О более чутком отношении… Непросто иногда проявлять эту чуткость. За нее даже… наказывают! Изгородин рассмеялся, вспомнив об одном случае. Вот так же «пожалел» провинившегося. Тот чистосердечно раскаялся, обещал не допускать больше брак. Поверил ему Изгородин. Раз понял человек свою ошибку, дал слово, зачем же его строго наказывать? Издал «мягкий» приказ. Но в тресте иначе рассудили. «Опротестовали» приказ и выдали свой, трестовский, в котором «за чуткость» и «педагогику» объявили выговор самому Изгородину. Нельзя, мол, прощать бракоделов! Это после смеялся Изгородин, а в тот момент, заработав выговор, места не находил. Может, и прав трест, может. Но все же его не поняли. Не поняли его педагогический ход. Сказал он мне тогда: «Пожалел человека, а самого наказали, буду теперь безжалостнее!» Не стал! Ибо хоть и горяч, но отходчив!

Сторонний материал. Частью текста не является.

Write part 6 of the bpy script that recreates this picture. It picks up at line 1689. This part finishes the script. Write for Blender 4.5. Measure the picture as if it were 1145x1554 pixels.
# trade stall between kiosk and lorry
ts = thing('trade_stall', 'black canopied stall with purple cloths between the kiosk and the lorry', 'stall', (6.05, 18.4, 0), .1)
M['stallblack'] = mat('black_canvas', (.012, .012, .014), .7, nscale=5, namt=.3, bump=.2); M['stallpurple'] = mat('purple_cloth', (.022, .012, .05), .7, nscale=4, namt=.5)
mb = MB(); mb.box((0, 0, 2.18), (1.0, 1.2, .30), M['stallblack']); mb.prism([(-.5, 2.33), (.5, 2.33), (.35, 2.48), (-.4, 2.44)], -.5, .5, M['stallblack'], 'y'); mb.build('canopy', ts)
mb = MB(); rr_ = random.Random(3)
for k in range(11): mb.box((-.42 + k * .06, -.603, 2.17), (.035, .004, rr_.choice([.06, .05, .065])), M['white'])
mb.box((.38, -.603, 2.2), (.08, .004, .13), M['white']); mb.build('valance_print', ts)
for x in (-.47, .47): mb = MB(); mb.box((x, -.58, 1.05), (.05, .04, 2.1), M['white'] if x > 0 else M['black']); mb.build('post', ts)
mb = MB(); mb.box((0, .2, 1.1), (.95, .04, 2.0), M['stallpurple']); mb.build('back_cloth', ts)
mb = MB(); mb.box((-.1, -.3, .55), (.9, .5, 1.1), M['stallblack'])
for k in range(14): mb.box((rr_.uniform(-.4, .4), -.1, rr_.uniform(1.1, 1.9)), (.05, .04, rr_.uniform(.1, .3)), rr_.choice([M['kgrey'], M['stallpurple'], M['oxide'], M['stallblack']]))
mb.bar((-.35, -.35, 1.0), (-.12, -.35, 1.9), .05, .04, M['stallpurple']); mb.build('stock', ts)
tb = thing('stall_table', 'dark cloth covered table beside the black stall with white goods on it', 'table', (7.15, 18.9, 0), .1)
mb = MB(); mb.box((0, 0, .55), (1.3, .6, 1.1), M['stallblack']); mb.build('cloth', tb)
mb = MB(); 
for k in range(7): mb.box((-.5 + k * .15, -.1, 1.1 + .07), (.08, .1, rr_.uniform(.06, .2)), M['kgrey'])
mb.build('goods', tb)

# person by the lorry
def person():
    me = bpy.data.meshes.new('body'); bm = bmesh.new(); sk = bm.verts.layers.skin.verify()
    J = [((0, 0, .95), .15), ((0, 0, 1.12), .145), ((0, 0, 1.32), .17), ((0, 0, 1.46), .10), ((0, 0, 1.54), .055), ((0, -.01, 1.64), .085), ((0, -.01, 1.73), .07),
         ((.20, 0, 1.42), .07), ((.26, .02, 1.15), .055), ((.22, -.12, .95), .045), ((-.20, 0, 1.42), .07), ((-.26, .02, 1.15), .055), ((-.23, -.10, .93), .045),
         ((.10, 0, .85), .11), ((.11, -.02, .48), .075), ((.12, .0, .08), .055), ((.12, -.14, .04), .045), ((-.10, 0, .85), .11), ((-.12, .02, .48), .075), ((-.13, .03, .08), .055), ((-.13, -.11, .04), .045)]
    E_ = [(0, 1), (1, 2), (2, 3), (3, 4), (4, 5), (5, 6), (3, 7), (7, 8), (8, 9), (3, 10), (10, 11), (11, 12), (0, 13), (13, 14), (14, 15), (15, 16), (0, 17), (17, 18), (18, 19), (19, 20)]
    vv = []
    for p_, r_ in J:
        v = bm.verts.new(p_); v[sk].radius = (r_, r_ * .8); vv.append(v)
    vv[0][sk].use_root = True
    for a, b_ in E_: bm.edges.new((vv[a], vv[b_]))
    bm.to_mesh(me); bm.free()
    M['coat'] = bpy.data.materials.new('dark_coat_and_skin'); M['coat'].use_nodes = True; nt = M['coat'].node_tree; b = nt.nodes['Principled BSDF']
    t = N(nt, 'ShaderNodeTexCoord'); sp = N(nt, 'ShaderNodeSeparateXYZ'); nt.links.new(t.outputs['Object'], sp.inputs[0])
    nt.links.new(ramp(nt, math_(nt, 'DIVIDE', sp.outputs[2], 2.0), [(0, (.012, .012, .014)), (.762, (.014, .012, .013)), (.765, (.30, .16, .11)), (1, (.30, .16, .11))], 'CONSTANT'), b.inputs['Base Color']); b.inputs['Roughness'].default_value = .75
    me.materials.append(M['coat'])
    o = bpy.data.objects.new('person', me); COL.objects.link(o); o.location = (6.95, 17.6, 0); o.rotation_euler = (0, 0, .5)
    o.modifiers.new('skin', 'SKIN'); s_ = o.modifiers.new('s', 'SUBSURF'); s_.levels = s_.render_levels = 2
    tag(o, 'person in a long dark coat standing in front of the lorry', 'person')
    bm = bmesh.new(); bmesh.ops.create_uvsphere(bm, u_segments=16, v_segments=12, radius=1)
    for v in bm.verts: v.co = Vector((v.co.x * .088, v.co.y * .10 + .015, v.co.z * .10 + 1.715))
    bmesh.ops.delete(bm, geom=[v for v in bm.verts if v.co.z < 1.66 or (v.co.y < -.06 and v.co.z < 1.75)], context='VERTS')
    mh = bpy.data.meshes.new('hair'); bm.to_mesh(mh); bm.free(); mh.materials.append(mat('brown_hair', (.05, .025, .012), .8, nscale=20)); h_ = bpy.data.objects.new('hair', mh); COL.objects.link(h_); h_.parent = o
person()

Однако к нарушителям иного рода он строг и бескомпромиссен. Тут — никакой педагогики! Тут и стиль, и тон, и выражения — другие. Читал я такие приказы, не узнавал Изгородина. Вот некоторые выдержки из них: «…в результате варварского отношения к государственной собственности…», «…встала на путь очковтирательства…», «…из-за преступно-халатного отношения к исполнению своих обязанностей…», «…за либеральное отношение к пьяницам и прогульщикам…» И дальше — выговоры, строгие выговоры, последние предупреждения или, согласованные с месткомом, увольнения.
9
Нелегко давалось Изгородину внешнее спокойствие. Бывает, что вместе с нарастанием напряжения на работе, особенно когда план «горит», графики срываются, иные руководители, пронизанные этим напряжением, как электрическим током, мечут громы и молнии, стараясь разрядиться на подчиненных. Для Изгородина такое не характерно. «Разряд» он обычно направлял на себя самого.
А ведь было тогда поистине грозовое время. Метать громы и молнии было с чего. Трест требовал план. Изгородин требовал план со своих подчиненных. Хотя с себя требовал в первую очередь. Искал выхода. Но выше себя не прыгнешь. План не предусматривал такого разлива рек. План был жесток. В тресте эта понимали. Главный инженер треста Николай Викторович Тюменев тоже не покидал трассы, вместе со всеми «искал работу» в период распутицы: деньги не осваивались, и Стройбанк грозился уже часть их снять как нереализованные.